I am not complaining at all; I am very thankful for everyone that visits explodingdog and enjoys it. I just hate when people who think they are special because a few thousand people visited their website. More people see that crazy bum in Times Square that does that funny thing everyday than see my website. It gets worse for the individual (but maybe better for the whole creative ecosystem) in the future. If you want your website to be preserved, you have to figure out how to do it. Most of us, when we get too old or lazy or whatever happens, decide to give up our website [and] it will be gone and within a few months it will be forgotten about.

Think of how many websites you have seen in your life and how many would you remember if your bookmarks were erased. If you were a painter or writer of books or somehow made physical objects, you left your presence for people to see. Even if one generation ignored it or did not understand it, it was available for another to rediscover it. But with the Internet, that doesn't happen. I know this sound[s] negative, but I think it is exciting to see what will happen in the future. Right now, there are hundreds of websites that we see that are based on websites we will never see or even hear of.

6. Taking seemingly random input and making cartoons out of them appears to be a totally chaotic methodology… but you're gathering these quotes from a fairly defined sub-group of people (comics-savvy Internet users).
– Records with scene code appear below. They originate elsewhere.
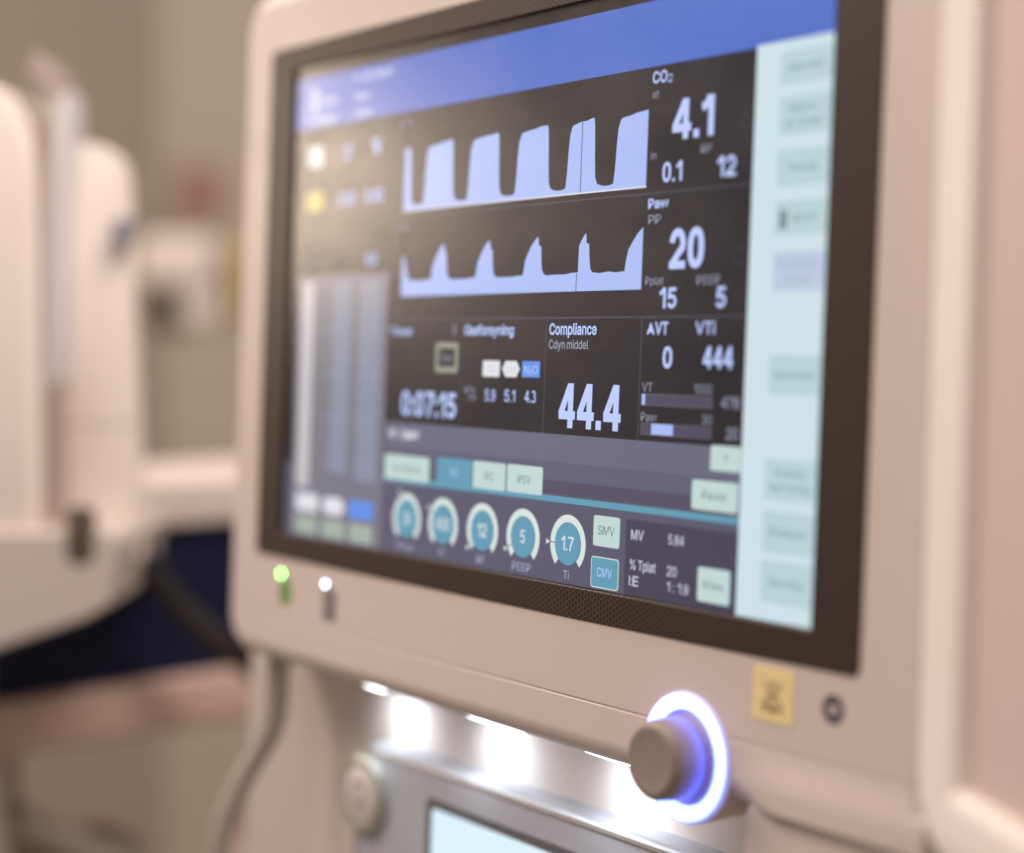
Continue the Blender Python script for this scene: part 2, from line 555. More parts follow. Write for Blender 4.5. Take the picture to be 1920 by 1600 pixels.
NUM = set('0123456789.:I')
def text(s, u, v, cap, width=None, lay=L3, m=None, bold=0.0, align='L', parent=None, name='lettering'):
    """flat lettering: left end (or centre/right end) at u, baseline at v, capital height in mm"""
    global FONT_CAP
    m = m or C_TXT
    def raw(t, off):
        cu = bpy.data.curves.new('lettering', 'FONT')
        if SANS is not None:
            cu.font = SANS
        cu.body = t
        cu.size = 1.0
        cu.offset = off
        cu.resolution_u = 4
        o = bpy.data.objects.new('lettering', cu)
        scene.collection.objects.link(o)
        dg = bpy.context.evaluated_depsgraph_get()
        dg.update()
        me = bpy.data.meshes.new_from_object(o.evaluated_get(dg))
        bpy.data.objects.remove(o)
        bpy.data.curves.remove(cu)
        pv = [(p.co.x, p.co.y) for p in me.vertices]
        pf = [tuple(p.vertices) for p in me.polygons]
        bpy.data.meshes.remove(me)
        return pv, pf
    if FONT_CAP is None:
        t, _ = raw('H', 0.0)
        FONT_CAP = max(p[1] for p in t) - min(p[1] for p in t)
    sw = 0.095 + bold * 3.3            # stroke width of the numerals, in capital heights
    # split into runs of numerals and of letters
    runs = []
    for ch in s:
        kind = 'n' if ch in NUM else ('s' if ch == ' ' else 'a')
        if kind == 'a' and runs and runs[-1][0] == 'a':
            runs[-1][1] += ch
        else:
            runs.append([kind, ch])
    x = 0.0
    letters, strokes = [], []
    for kind, t in runs:
        if kind == 's':
            x += 0.36
            continue
        if kind == 'a':
            pv, pf = raw(t, bold)
            x0 = min(p[0] for p in pv); x1 = max(p[0] for p in pv)
            letters.append(([((p[0] - x0) / FONT_CAP + x, p[1] / FONT_CAP) for p in pv], pf))
            x += (x1 - x0) / FONT_CAP + 0.12
        else:
            w, ps = numeral(t, sw)
            strokes += [[(px + x, py) for px, py in p] for p in ps]
            x += w + (0.10 if bold < 0.025 else 0.085)
    total = x - (0.12 if runs[-1][0] == 'a' else 0.09)
    kx = (width / total) if width else cap * 0.92
    wd = total * kx
    ul = u if align == 'L' else (u - wd / 2 if align == 'C' else u - wd)
    vv, ff = [], []
    for pv, pf in letters:
        k = len(vv)
        vv += [S(ul + a * kx, v - b * cap, lay) for a, b in pv]
        ff += [tuple(i + k for i in f) for f in pf]
    hw = sw * (kx * 0.5 + cap * 0.5) / 2
    for n_, p in enumerate(strokes):
        q = [(a * kx, b * cap) for a, b in p]
        k = len(vv)
        for a, b in ribbon(q, hw):
            vv += [S(ul + a[0], v - a[1], lay + 0.004 * (n_ % 4)), S(ul + b[0], v - b[1], lay + 0.004 * (n_ % 4))]
        ff += [(k + 2 * i, k + 2 * i + 1, k + 2 * i + 3, k + 2 * i + 2) for i in range(len(q) - 1)]
    par = parent or disp
    bpos = base_of(par)
    me = bpy.data.meshes.new(name)
    me.from_pydata([p - bpos for p in vv], [], ff)
    me.materials.append(m)
    o = link(bpy.data.objects.new(name, me))
    o.parent = par
    return o

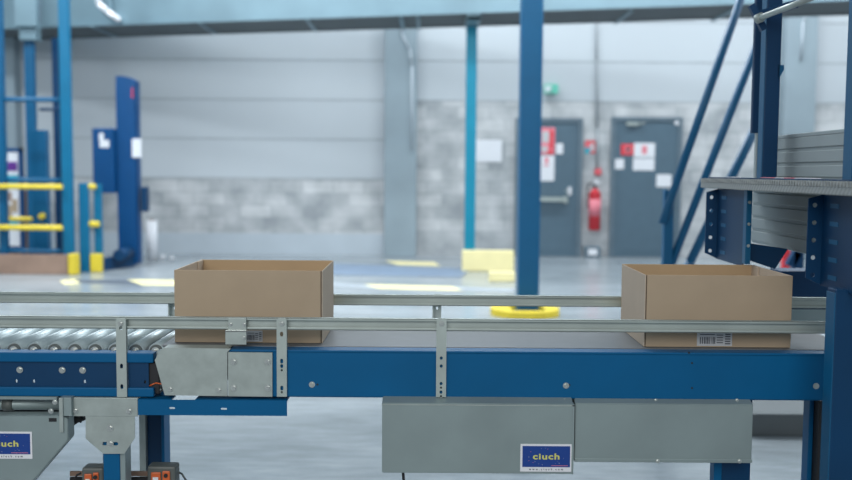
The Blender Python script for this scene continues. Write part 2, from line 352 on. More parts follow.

Do you feel that, over time, your body of work is starting to represent something about them – or about you – that's bigger than your surface intent implies? -shepherd
I do think that there are some themes that have presented themselves in explodingdog that might not have if I was not gathering quotes from people off the Internet. Themes like all the office- and work- related drawings.

But I don't think most of the people the are into explodingdog are "comic-savvy Internet users"; I do think [there are] many, but there probably are common interests that could be seen in people that enjoy my website.

7. How was the experience with the book? How did you put it together and how has it been received by readers? What were you looking to do in print that is different from the website? -xerexes
Doing the book was fun, and definitely worth doing. The readers have liked it. One of the main reason[s] I wanted to do the book was to have something solid in my hands that I had made. I like making things, but after doing explodingdog for about 2 years I realized that most art I was creating was on a single hard drive. And while the Internet is great for showing off what you make, there is no commitment to it.

8. I'm amazed that you've stuck to the same format for so long – lots of one-off comic artists feel irresistibly drawn to continuing characters, storylines, etc. Do you ever feel compelled to try some longform comics? -shepherd
I have made books which contain longer stories. But I have never really seen explodingdog as a comic, so I think [that] many of the devices that comics use, such as continuing characters, word balloons, and panels, I never thought of using. With explodingdog, I want to create a collection of drawings th[at] make sense [whether] seen together or as individual pieces.

9. How long before RED ROBOT takes over the WHOLE WORLD!? -kjc
He already has; that is why you don't know about it.

10. Do you see yourself drawing Exploding Dog art for years to come? 5 years? 10 years? life? A legacy left to your children to continue when you're with that great red robot in the sky? -damonk
I have no idea. At least once a month, I contemplate stopping explodingdog. But somehow I never do.

It will probably limp along this way for at least a little while. I don't know. If I have children, it will probably be hard [to] explain to them that daddy draws stick figures for a living.